The National Security Agency (NSA) is looking to increase its capacity for sharing unclassified information on potential network vulnerabilities with industry as it hopes to combat increasing adversarial cyber threats.

Public-private partnerships remain a critical piece for NSA cyber operations as analysts gather information on attacks aimed increasingly at both federal and industry networks, according to Jonathan Darby, deputy chief of the agency’s cyber security operations group.

NSA Cyber Lead Jonathan Darby addresses the State Department's Overseas Security Advisory Council's annual briefing. Photo: Matthew Beinart.
NSA Cyber Lead Jonathan Darby addresses the State Department’s Overseas Security Advisory Council’s annual briefing. Photo: Matthew Beinart.

“This cyber security challenge is not a government problem, it’s not a private sector problem. It’s a joint problem. We both share in this, and we have to be able to work together to jointly protect our networks from cyber adversaries,” said Darby, while addressing a crowd at the State Department’s Overseas Security Advisory Council’s (OSAC) annual briefing Wednesday.

The OSAC event gathered State Dept. and industry partners to share best practices on information sharing used to improve the security of diplomats and contractors abroad.

Darby expects the upward trend of global cyber threats to continue, and views OSAC private sector partners as key components to combating increasingly sophisticated capabilities used to infiltrate networks.

“We’ve got to find ways to share our information, data, findings, vulnerabilities and our gaps with one another.. not only within the government sphere and different agencies, but also among private sector entities and then with one another and across international boundaries,” Darby said.

Cyber adversaries continue re-purposing and weaponizing capabilities, and improved information sharing can prevent the same vulnerabilities from being exploited.

The NSA plans to keep pushing as much unclassified information as possible to best inform the private sector on the most pressing cyber defense issues, according to Darby, who views holding all this information in a top-level environment as unnecessary.

“If we’re going to share information as broadly as we need to, we need to do that in an unclassified manner,” Darby said.

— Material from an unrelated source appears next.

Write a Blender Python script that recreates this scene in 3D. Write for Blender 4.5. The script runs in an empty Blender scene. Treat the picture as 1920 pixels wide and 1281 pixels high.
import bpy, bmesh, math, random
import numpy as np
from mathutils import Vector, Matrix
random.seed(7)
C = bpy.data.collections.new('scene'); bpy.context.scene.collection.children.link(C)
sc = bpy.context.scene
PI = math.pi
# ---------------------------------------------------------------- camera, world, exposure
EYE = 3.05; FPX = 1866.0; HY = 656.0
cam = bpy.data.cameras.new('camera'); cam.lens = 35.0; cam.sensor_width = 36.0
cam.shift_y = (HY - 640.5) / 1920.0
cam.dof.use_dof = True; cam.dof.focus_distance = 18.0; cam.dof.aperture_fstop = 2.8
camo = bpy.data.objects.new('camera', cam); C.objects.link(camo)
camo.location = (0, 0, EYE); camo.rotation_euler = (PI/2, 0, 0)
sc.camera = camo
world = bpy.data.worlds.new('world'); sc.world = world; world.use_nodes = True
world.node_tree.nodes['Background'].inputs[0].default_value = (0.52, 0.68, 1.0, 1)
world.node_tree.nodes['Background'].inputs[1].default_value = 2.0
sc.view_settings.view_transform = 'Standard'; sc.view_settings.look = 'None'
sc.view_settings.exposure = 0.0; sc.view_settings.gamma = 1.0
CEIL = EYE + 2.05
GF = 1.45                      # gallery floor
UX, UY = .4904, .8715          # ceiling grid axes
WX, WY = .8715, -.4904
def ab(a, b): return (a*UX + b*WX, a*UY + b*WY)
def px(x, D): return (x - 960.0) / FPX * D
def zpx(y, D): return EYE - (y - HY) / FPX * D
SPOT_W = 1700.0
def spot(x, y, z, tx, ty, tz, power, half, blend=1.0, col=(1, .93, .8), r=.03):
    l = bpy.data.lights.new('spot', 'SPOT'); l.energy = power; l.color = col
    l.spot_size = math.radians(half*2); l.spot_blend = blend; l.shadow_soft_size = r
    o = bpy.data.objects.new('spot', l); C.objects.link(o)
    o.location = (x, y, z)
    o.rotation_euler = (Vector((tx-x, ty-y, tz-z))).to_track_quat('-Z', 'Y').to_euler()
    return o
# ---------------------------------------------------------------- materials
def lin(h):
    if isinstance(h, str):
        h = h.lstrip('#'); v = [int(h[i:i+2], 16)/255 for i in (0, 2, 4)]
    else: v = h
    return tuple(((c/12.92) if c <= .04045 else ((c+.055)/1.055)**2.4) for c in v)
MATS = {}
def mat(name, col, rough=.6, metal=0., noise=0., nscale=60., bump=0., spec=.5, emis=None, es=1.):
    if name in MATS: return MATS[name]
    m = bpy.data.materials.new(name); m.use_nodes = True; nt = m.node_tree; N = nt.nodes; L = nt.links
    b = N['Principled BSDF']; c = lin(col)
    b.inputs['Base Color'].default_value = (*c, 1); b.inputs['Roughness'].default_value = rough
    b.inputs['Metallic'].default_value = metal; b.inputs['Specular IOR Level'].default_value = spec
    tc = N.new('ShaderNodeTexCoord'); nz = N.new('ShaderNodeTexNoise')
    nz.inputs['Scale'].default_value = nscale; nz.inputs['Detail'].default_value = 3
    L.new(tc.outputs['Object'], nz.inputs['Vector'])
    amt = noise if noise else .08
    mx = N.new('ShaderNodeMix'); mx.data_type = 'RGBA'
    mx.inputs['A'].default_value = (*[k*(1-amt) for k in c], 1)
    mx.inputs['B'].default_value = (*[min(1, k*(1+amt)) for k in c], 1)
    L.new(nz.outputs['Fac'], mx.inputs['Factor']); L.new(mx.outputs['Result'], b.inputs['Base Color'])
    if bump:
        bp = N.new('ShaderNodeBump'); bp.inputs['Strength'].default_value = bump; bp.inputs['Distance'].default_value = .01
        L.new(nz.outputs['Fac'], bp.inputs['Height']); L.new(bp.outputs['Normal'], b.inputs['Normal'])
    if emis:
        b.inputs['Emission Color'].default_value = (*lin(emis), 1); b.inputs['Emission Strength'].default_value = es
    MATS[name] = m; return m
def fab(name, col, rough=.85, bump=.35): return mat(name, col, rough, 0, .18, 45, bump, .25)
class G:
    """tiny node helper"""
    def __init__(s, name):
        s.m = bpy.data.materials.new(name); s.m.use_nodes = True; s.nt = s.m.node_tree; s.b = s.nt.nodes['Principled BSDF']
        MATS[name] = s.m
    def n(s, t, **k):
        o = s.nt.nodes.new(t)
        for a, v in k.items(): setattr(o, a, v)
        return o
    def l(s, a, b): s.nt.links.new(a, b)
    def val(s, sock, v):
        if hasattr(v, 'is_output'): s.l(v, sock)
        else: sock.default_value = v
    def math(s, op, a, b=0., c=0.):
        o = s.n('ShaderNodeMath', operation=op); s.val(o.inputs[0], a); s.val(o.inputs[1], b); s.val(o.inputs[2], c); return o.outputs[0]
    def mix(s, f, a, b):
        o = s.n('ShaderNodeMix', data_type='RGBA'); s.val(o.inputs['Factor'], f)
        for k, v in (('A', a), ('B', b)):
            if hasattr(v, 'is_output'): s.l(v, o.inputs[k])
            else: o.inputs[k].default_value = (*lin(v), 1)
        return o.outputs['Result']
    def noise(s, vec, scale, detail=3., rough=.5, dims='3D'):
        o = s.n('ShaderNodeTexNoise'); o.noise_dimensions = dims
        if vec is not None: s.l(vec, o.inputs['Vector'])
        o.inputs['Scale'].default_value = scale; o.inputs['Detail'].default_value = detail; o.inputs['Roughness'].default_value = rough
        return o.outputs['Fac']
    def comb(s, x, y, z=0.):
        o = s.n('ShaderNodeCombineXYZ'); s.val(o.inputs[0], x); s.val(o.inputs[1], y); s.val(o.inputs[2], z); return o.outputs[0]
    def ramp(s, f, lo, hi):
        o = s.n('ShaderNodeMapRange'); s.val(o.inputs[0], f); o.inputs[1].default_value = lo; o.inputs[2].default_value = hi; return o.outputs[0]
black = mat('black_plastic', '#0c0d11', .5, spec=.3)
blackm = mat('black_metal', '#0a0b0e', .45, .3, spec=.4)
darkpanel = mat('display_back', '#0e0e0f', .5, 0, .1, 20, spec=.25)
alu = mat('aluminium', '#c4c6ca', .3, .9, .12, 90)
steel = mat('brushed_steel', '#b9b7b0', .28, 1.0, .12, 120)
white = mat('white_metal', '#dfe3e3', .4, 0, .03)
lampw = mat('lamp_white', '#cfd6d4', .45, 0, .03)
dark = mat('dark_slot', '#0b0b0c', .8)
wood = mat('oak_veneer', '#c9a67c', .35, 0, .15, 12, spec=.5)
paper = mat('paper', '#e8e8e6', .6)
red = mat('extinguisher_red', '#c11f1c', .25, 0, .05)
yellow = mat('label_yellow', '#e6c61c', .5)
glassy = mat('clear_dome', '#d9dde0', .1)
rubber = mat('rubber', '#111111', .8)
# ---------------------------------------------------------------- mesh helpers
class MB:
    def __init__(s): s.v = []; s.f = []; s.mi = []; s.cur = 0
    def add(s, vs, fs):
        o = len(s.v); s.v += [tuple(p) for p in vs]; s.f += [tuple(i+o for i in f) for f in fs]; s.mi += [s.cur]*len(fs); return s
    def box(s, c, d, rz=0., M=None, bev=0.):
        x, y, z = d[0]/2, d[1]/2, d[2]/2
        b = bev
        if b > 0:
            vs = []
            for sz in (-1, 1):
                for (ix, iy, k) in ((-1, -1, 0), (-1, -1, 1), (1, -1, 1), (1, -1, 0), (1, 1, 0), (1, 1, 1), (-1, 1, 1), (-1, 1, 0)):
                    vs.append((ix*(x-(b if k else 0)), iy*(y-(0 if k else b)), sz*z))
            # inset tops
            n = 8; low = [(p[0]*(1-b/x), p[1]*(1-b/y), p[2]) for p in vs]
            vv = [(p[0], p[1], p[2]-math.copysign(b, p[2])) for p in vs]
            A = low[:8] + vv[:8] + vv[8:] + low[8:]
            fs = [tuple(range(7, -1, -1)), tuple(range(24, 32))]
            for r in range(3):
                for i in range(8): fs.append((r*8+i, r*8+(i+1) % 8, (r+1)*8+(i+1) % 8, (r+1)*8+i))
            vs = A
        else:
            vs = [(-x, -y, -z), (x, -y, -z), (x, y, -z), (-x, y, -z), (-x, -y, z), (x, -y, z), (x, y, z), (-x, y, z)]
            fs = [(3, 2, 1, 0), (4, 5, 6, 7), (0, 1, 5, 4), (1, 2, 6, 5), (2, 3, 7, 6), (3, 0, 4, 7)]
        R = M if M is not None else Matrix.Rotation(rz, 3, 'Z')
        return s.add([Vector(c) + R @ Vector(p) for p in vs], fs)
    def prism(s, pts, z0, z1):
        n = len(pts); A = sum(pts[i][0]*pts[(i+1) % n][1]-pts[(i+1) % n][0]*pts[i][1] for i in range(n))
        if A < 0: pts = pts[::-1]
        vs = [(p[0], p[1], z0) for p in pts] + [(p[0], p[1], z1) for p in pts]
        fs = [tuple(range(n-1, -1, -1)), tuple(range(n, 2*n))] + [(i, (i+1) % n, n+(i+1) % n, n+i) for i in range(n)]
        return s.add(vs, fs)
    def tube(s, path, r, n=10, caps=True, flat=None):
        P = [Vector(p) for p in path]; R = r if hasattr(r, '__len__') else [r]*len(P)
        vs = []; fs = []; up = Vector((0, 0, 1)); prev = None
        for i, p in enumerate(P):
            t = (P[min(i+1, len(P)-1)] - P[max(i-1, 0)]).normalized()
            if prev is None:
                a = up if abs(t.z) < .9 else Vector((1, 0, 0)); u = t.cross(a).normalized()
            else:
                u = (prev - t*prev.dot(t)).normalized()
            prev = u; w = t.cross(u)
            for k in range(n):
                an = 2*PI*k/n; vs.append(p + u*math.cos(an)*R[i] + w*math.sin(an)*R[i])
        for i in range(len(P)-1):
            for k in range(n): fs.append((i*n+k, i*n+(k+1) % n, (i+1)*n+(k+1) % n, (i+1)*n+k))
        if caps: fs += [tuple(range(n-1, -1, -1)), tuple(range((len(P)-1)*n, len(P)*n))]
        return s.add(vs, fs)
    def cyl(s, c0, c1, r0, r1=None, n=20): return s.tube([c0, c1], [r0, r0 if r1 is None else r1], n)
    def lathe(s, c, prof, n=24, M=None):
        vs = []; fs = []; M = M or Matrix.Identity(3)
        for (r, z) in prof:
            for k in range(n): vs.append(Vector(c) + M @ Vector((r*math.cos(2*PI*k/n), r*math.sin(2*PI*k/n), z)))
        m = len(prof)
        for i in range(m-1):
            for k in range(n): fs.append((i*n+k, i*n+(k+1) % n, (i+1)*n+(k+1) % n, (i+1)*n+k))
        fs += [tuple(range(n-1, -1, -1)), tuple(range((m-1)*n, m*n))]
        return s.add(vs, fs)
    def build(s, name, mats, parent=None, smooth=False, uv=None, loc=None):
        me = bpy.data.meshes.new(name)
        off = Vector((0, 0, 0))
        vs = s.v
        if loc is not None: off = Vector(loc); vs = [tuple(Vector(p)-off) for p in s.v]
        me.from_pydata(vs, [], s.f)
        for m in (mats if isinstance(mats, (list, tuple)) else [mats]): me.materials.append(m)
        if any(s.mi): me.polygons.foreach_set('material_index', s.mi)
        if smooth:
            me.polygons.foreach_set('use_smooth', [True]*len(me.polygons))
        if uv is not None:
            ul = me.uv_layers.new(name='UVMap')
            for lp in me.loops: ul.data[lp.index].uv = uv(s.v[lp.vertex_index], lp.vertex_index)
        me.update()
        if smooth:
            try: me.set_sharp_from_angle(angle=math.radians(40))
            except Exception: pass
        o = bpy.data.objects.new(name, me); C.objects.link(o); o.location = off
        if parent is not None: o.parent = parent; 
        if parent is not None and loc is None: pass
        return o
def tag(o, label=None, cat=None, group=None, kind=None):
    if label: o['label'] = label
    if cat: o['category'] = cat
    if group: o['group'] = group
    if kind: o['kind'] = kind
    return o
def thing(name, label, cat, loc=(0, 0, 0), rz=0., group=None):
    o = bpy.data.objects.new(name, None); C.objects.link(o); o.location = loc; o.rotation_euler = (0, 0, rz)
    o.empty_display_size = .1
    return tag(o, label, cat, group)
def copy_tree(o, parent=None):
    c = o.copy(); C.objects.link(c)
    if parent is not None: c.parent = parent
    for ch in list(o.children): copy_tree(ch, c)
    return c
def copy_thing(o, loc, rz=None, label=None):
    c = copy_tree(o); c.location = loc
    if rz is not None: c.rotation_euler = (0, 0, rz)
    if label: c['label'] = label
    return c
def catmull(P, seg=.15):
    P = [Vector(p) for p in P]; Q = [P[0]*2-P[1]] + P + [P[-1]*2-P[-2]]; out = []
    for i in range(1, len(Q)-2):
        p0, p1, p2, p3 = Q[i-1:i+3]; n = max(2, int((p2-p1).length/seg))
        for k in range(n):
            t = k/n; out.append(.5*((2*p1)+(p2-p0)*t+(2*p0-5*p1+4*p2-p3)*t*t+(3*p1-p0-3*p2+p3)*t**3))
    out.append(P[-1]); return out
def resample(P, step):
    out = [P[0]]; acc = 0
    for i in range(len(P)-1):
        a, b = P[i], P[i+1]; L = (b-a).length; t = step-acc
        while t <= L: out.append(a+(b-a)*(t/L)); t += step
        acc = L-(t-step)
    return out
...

With most cyber attacks hitting multiple entities and networks at the same time, public-private partnerships needed policies in place and processes tested to best prepare response coordination, according to Darby.

“As a government person, I may have access to a classified bit of information and I can’t quite unlock that puzzle. Well maybe you’ll have a piece of data from a portion of a private sector network that an adversary approached. That piece of data may be a missing link to unlock what is going on and what I’m seeing here,” Darby said.